I’ve been working on an extension to Dialog allowing custom structs (what Inform calls “composite kinds of value”, single values made up of multiple numbers). Most of it works perfectly. However, there’s a certain thing that seems to cause serious problems for the compiler.
If I have a parsing predicate like this:
(interface (understand $<Words as frequency $>Freq))
(understand $Words as frequency $Freq)
%% get $First and $Second somehow
($Freq = [#kovmarker @frequency $First $Second])
…then everything works fine. But if the predicate looks like this:
(interface (understand $<Words as frequency $>Freq))
(understand $Words as frequency $Freq)
%% get $First and $Second somehow
(struct $Freq has tag @frequency and contents [$First $Second])
(struct $Struct has tag $Tag and contents $Contents)
($Struct = [#kovmarker $Tag | $Contents])
…then the debugger gives a truly frightening litany of hundreds and hundreds of warnings, along the lines of
Warning: stdlib.dg, line 1776: Argument 1 of now-expression can be unbound, leading to runtime errors.

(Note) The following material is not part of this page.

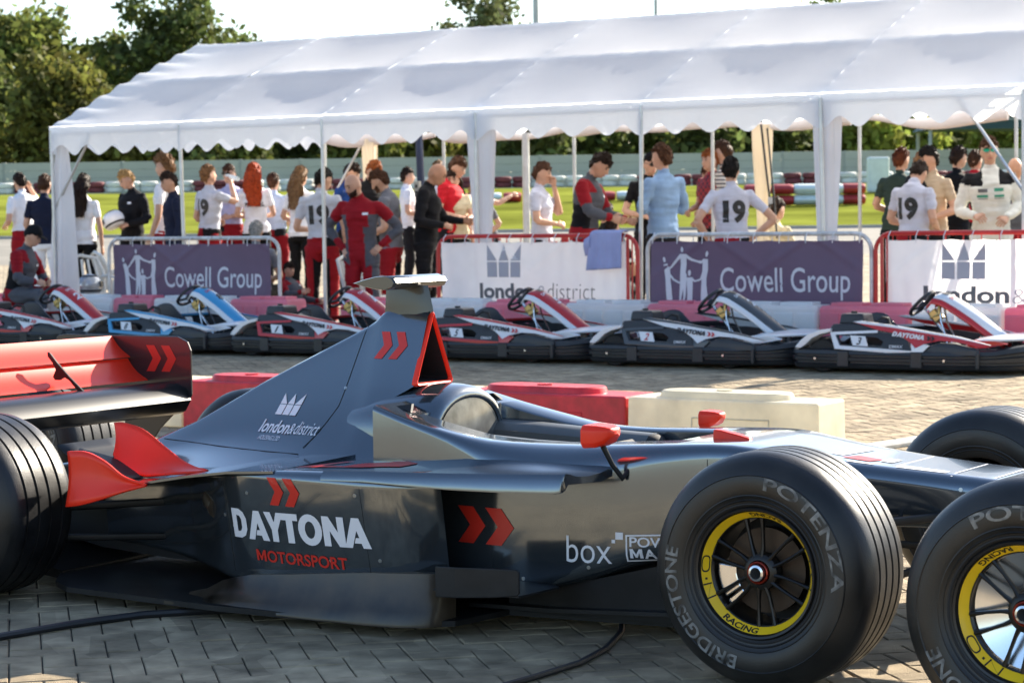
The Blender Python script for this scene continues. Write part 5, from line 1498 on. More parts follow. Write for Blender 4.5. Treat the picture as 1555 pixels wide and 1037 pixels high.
for (x, y, w, s, rot) in ((3.06, -.90, .33, -1, 0.), (3.14, .90, .33, 1, 40.), (-.045, -.92, .365, -1, 25.), (.08, .91, .365, 1, 70.)):
    wh = hold('wheel', car); k_ = 1. if x > 1 else .965
    wh.location = (x, y, .33 * k_); wh.scale = (k_, 1, k_)
    make_wheel(wh, w, s, s < 0, rot); brakes(wh, w, s)
# two more wheels of the same kind standing beside the car
t = thing('loose_race_tyre', 'racing wheel with yellow rim ring standing at the right edge, ahead of the front wheel', 'wheel', (3.91, -1.17, .3315), R(-2), 'loose racing wheels')
make_wheel(t, .33, -1, True, -38.)
mb = MB(); mb.lathe([(.04, .10), (.10, .085), (.146, .07), (.148, .11)], n=48); mb.build('wheel_cover', m_alu, t)
t = thing('loose_race_tyre', 'racing wheel with a sunlit grooved tread standing under the red rear wing', 'wheel', (-1.2, .58, .3315), R(0), 'loose racing wheels')
make_wheel(t, .365, -1, False, 10.)

# ---- lettering and marks on the bodywork
AD = dict(direction=(0, 1, 0))
def near(obj, off=.0022, L=.03): return dict(direction=(0, 1, 0), bvh=bvh_of(obj), off=off, L=L)
P0 = pods[-1]; K = near(P0)
plane = lambda a, b: (a, -.9, b)
V, F = DAY; wm = max(v[0] for v in V)
decal('lettering', ([(1.018 + v[0] / wm * .60, .2635 + .006 * v[0] / wm + v[1] * .098) for v in V], F), plane, m_decw, P0, **K)
decal('lettering', fit2d(caps2d('MOTORSPORT', .022), 1.127, .193, .388, .040), plane, m_decr, P0, **K)
V, F = chevrons(.135, .092)
decal('chevrons', ([(1.225 + a, .388 + b) for a, b in V], F), plane, m_decr, P0, **K)
top = lambda a, b: (a, b, 1.5)
KT = dict(direction=(0, 0, -1), bvh=bvh_of(P0), off=.0022, L=.03)
decal('red_stripe', poly2d([(1.26, -.60), (1.33, -.41), (1.36, -.41), (1.32, -.54), (1.42, -.55), (1.43, -.46), (1.58, -.36), (1.62, -.38), (1.62, -.52), (1.5, -.57)]), top, m_decr, P0, **KT)
K = near(cover)
sl = lambda V, k, z0: [(a + (b - z0) * k, b) for a, b in V]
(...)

What’s so different about these two implementations? I’d thought it would be nice and elegant to have a single predicate that can pack or unpack a struct, depending which arguments are bound and which aren’t—and while it does work as expected in my test cases, the warnings make me think I’m likely preventing some optimizations. (If nothing else, I don’t want to frighten people who use the extension, or cause their own warnings to be lost in the flood.)